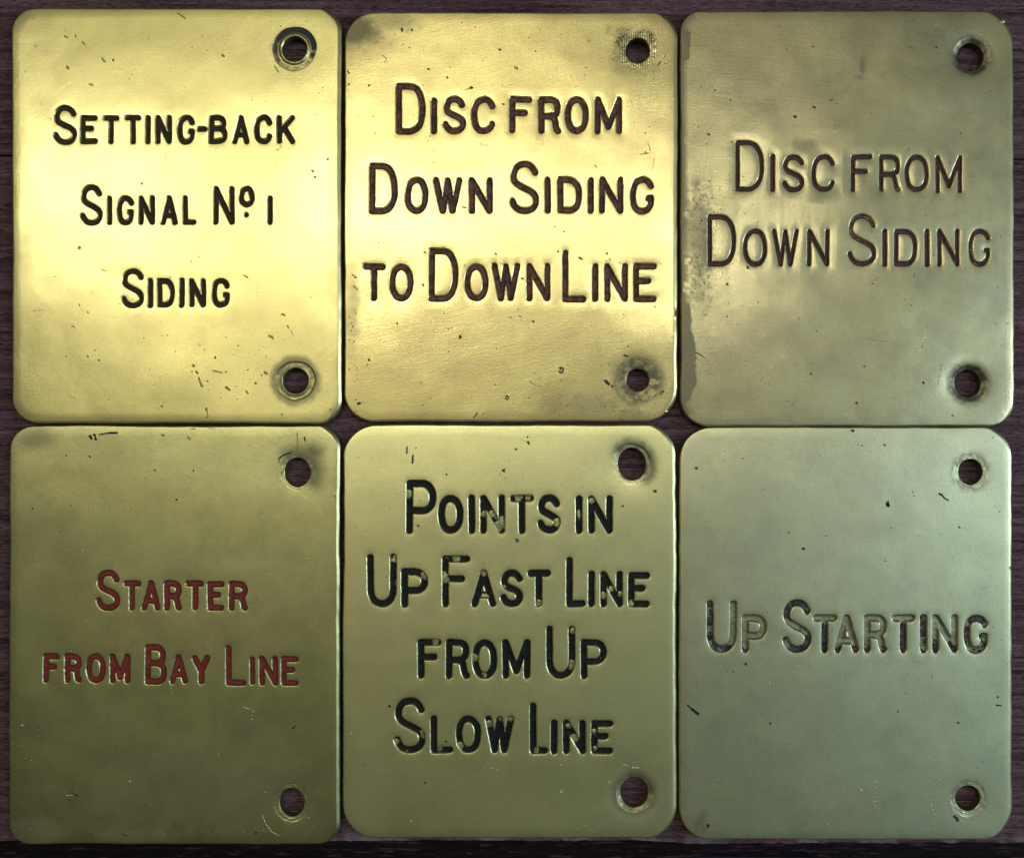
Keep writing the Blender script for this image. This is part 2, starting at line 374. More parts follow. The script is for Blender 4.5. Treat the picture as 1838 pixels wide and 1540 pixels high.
# marks: (x0, y0, x1, y1, width, dirt)  - dirt 1 dark, 0 bare metal
MARKS = {
 0: [(116, 65, 121, 68, 3, .8), (135, 64, 136, 67, 3, .7), (148, 76, 151, 80, 3.4, .8), (184, 106, 188, 111, 4, .5), (203, 108, 204, 110, 4, .5), (120, 120, 123, 124, 3.5, .7), (161, 152, 166, 153, 4, .3), (318, 24, 333, 34, 3, .6), (399, 99, 402, 102, 4, .8), (255, 329, 254, 330, 4, .8), (588, 286, 589, 286, 5, .6), (560, 307, 562, 308, 4, .6), (565, 318, 566, 319, 4, .6), (142, 445, 142, 446, 6, .4), (178, 482, 189, 487, 1.8, .3), (437, 494, 445, 499, 2.4, .6), (58, 559, 80, 556, 1.6, .3), (142, 547, 143, 549, 3, .8), (157, 560, 158, 562, 3.4, .8), (128, 585, 134, 587, 2.6, .5), (117, 640, 118, 641, 3.4, .9), (157, 639, 158, 640, 3.4, .9), (170, 629, 170, 630, 3, .9), (177, 646, 178, 648, 3, .9), (347, 656, 348, 657, 4.5, .95), (352, 667, 355, 670, 4, .8), (357, 679, 363, 694, 3.6, .6), (386, 641, 387, 643, 4, .8), (381, 665, 398, 669, 2.6, .6), (405, 667, 406, 668, 3, .8), (405, 695, 412, 700, 4, .9), (441, 702, 445, 706, 3, .7), (372, 684, 373, 685, 3, .8), (458, 688, 459, 688, 4, .8), (475, 668, 478, 670, 4.5, .4), (484, 603, 489, 606, 5, .1), (290, 729, 291, 730, 3.6, .9), (370, 733, 373, 748, 3.6, .5), (516, 585, 518, 589, 3, .3), (521, 593, 526, 601, 2, .2), (593, 735, 594, 736, 4.5, .2), (493, 120, 500, 130, 2.5, .5), (261, 518, 263, 519, 4, .6), (304, 498, 306, 498, 3.5, .7), (485, 88, 488, 92, 3, .6), (506, 564, 510, 566, 4, .4), (120, 707, 135, 715, 2, .1)],
 1: [(721, 52, 722, 56, 4, .7), (739, 54, 740, 55, 4, .8), (687, 100, 694, 106, 1.8, .5), (693, 107, 690, 113, 1.8, .4), (896, 89, 898, 90, 4, .8), (845, 157, 847, 158, 5, .9), (836, 162, 843, 159, 2, .6), (925, 121, 928, 123, 5, .1), (768, 124, 770, 125, 3.5, .8), (802, 139, 803, 140, 3.5, .9), (663, 153, 662, 155, 3.5, .8), (621, 122, 626, 132, 3, .6), (622, 156, 627, 151, 3, .5), (729, 244, 730, 245, 3.5, .8), (864, 255, 863, 268, 1.6, .5), (866, 260, 878, 263, 1.4, .4), (902, 187, 905, 188, 2.6, .7), (1148, 278, 1166, 275, 1.8, .4), (1163, 256, 1168, 272, 1.6, .4), (1175, 283, 1170, 310, 1.3, .4), (1066, 295, 1071, 301, 1.8, .6), (830, 372, 838, 374, 2.4, .8), (853, 383, 863, 387, 1.4, .4), (761, 452, 766, 456, 3, .9), (758, 510, 760, 513, 3, .8), (937, 500, 939, 501, 3.6, .8), (1007, 490, 1009, 491, 5, .9), (889, 455, 891, 457, 3, .7), (1040, 463, 1044, 465, 4, .6), (1089, 455, 1090, 456, 4, .8), (1111, 471, 1117, 479, 1.8, .6), (635, 513, 641, 520, 2.4, .6), (632, 493, 640, 500, 2, .5), (826, 604, 826, 606, 5, .95), (712, 580, 713, 582, 3.4, .8), (662, 646, 663, 647, 4, .95), (1007, 664, 1007, 665, 11, .55), (1087, 684, 1092, 689, 6.5, .9), (1098, 693, 1099, 694, 5, .6), (1120, 638, 1130, 641, 4, .8), (1186, 706, 1189, 703, 5.5, .5), (643, 725, 645, 724, 6, .8), (1177, 751, 1178, 752, 5, .95), (957, 577, 958, 578, 4, .7), (950, 684, 960, 691, 1.8, .6), (960, 691, 976, 695, 1.4, .5), (909, 713, 910, 714, 8, .35), (1180, 118, 1185, 112, 3, .8), (1190, 106, 1196, 96, 2, .6), (930, 567, 936, 569, 2, .1), (913, 569, 920, 572, 2, .1), (720, 614, 748, 621, 1.2, .1), (890, 418, 950, 438, 1.1, .3), (1211, 560, 1214, 572, 3, .7), (850, 750, 856, 742, 3, .6), (656, 660, 661, 652, 1.6, .5)],
 2: [(1459, 84, 1460, 84, 3.4, .8), (1680, 86, 1681, 86, 3.4, .9), (1426, 210, 1428, 211, 4.5, .9), (1311, 180, 1312, 180, 3.4, .8), (1283, 162, 1284, 162, 3, .8), (1460, 192, 1463, 194, 4, .6), (1489, 181, 1494, 180, 2.5, .5), (1272, 241, 1274, 242, 4, .7), (1342, 480, 1342, 481, 5, .9), (1305, 510, 1306, 510, 4, .8), (1455, 670, 1456, 671, 3.6, .8), (1537, 723, 1538, 724, 4, .9), (1656, 687, 1657, 688, 4, .8), (1551, 658, 1552, 658, 3, .7), (1709, 745, 1710, 746, 4, .0), (1641, 492, 1640, 498, 2.5, 0), (1568, 504, 1575, 498, 2.2, 0), (1665, 588, 1655, 622, 2, 0), (1661, 606, 1650, 632, 1.4, 0), (1655, 630, 1647, 648, 1.2, 0), (1688, 655, 1684, 690, 1.6, 0), (1694, 642, 1690, 662, 1.2, 0), (1678, 705, 1664, 722, 1.2, 0), (1365, 684, 1377, 668, 1.7, 0), (1377, 668, 1389, 658, 1.4, 0), (1552, 607, 1590, 614, 1.2, .6), (1590, 614, 1630, 625, 1.0, .5), (1247, 632, 1262, 640, 2, .8), (1262, 640, 1272, 652, 1.4, .6), (1797, 42, 1802, 36, 4, 0), (1412, 89, 1413, 90, 3.4, 0), (1665, 255, 1666, 275, 1.6, 0), (1496, 215, 1500, 240, 1.6, 0)],
 3: [(161, 783, 163, 787, 5, .95), (168, 780, 170, 783, 4, .9), (171, 787, 172, 789, 4, .9), (178, 780, 196, 777, 2.6, .9), (196, 777, 209, 777, 4, .95), (341, 766, 349, 767, 6, .95), (375, 766, 384, 766, 8, .97), (392, 765, 397, 767, 4, .9), (160, 819, 161, 820, 3.4, .9), (117, 818, 118, 818, 3, .8), (58, 912, 58, 913, 3, .8), (127, 906, 127, 907, 3, .8), (316, 896, 317, 897, 3.6, .8), (277, 844, 278, 844, 3, .8), (347, 844, 347, 845, 3.4, .8), (546, 785, 548, 792, 3, .8), (533, 776, 533, 812, 1.4, .75), (500, 823, 508, 817, 2.6, .8), (508, 817, 523, 812, 2.6, .8), (502, 836, 500, 824, 1.8, .7), (501, 838, 504, 852, 1.2, .5), (148, 989, 149, 990, 3.6, 0), (599, 889, 601, 889, 3.4, 0), (555, 1001, 562, 1000, 1.8, 0), (120, 1427, 139, 1426, 2, .1), (128, 1423, 139, 1428, 3.2, .9), (524, 1308, 529, 1304, 2.6, .9), (40, 1301, 41, 1301, 4, 0), (233, 1401, 234, 1402, 3.4, 0), (435, 1268, 455, 1274, 1.6, 0), (455, 1274, 452, 1292, 1.3, 0), (471, 1461, 477, 1478, 1.5, 0), (477, 1478, 488, 1492, 1.7, 0), (488, 1492, 501, 1499, 1.5, 0), (556, 1491, 566, 1480, 1.1, 0), (546, 1495, 556, 1491, 1.1, 0), (69, 1303, 70, 1304, 3, .7), (458, 1494, 460, 1494, 4, .9), (160, 1496, 163, 1497, 3, .8), (220, 1498, 228, 1500, 3, .8), (380, 1493, 381, 1494, 3, .8), (290, 780, 294, 782, 3, .7), (336, 785, 340, 788, 3, .3)],
 4: [(730, 802, 730, 814, 2.8, .8), (741, 817, 740, 831, 3.6, .8), (902, 844, 905, 846, 4, .8), (948, 793, 949, 796, 4, .7), (925, 806, 927, 807, 3.4, .7), (801, 851, 802, 852, 3, .8), (947, 784, 947, 785, 3, .5), (1175, 881, 1177, 882, 5, .7), (1117, 908, 1118, 908, 4, .7), (927, 969, 929, 971, 6, .5), (1170, 847, 1172, 849, 3, .3), (750, 943, 751, 944, 3.4, .8), (698, 1267, 699, 1268, 4.5, .9), (762, 1404, 763, 1405, 3, .8), (1008, 1420, 1009, 1421, 4.5, 0), (738, 1473, 739, 1474, 3.6, 0), (631, 1316, 632, 1316, 3, 0), (799, 1330, 801, 1331, 3.5, .95), (1136, 1377, 1148, 1378, 2.4, 0), (1118, 1371, 1130, 1374, 1.6, 0), (881, 1377, 895, 1381, 1.4, 0), (726, 1254, 730, 1253, 6, .9), (780, 1445, 808, 1446, 1.2, 0), (1124, 956, 1128, 958, 3, 0), (1068, 987, 1070, 990, 3.6, 0), (1094, 1403, 1095, 1404, 3, 0)],
 5: [(1593, 905, 1594, 907, 7.5, .97), (1594, 901, 1594, 903, 4, .97), (1686, 886, 1692, 889, 3.6, .95), (1692, 889, 1696, 895, 3.2, .95), (1696, 895, 1703, 898, 2.6, .95), (1441, 984.5, 1443, 985, 4.6, .97), (1588, 1002, 1587, 1008, 2, .3), (1588, 1008, 1592, 1007, 1.6, .2), (1249, 840, 1251, 841, 5, .5), (1234, 1265, 1243, 1274, 3, .97), (1242, 1273, 1253, 1281, 5.4, .97), (1788, 1265, 1797, 1266, 2.6, .9), (1790, 1250, 1791, 1251, 3.4, .9), (1813, 1018, 1816, 1020, 3, .8), (1338, 1191, 1339, 1192, 4, .97), (1304, 1205, 1305, 1205, 2.6, .8), (1315, 1205, 1317, 1205, 2.6, .8), (1382, 1298, 1383, 1298, 3.6, .9), (1245, 1157, 1248, 1162, 2.4, .1), (1264, 1170, 1266, 1170, 3.6, 0), (1672, 1213, 1672, 1216, 3, 0), (1719, 1296, 1720, 1297, 3.6, .9), (1588, 799, 1589, 799, 3.4, .95), (1529, 771, 1532, 773, 5, .8), (1414, 955, 1416, 956, 3, .4), (1722, 946, 1723, 947, 3.4, .7), (1391, 1124, 1394, 1126, 4, 0), (1383, 1124, 1385, 1124, 2.4, 0), (1687, 1400, 1692, 1392, 2.2, 0), (1674, 1412, 1680, 1404, 1.4, 0), (1673, 1440, 1675, 1452, 2, 0), (1675, 1452, 1681, 1462, 1.4, 0), (1670, 1420, 1671, 1436, 1.2, 0), (1571, 1414, 1575, 1399, 2, 0), (1570, 1430, 1572, 1444, 1.8, 0), (1546, 1414, 1549, 1420, 2, 0), (1753, 1376, 1754, 1380, 2.6, 0), (1713, 1465, 1719, 1471, 6, .8), (1722, 1470, 1735, 1478, 3, 0), (1486, 1476, 1487, 1480, 2, 0), (1380, 1224, 1384, 1228, 4, 0), (1756, 1486, 1757, 1487, 3, 0), (1270, 1480, 1271, 1483, 5, .85), (1345, 1450, 1346, 1451, 3, 0), (1611, 1277, 1612, 1277, 3, .7)],
}
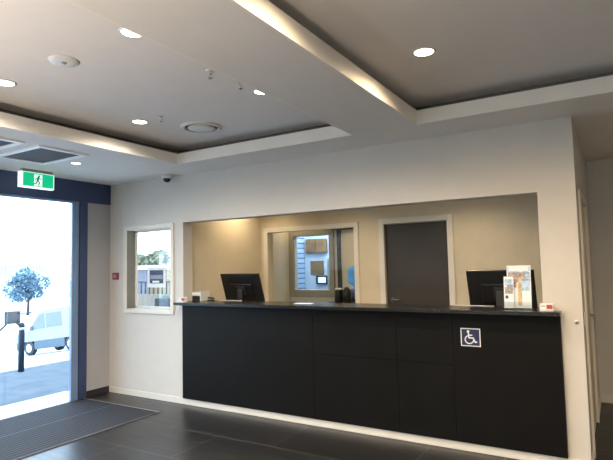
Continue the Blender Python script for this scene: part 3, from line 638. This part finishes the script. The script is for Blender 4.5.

_ _ _ _ _ _ _

▸ What to work on
Within the data above, count the lines that contain the string "This"; the reply is the number alone.

▸ Solution
2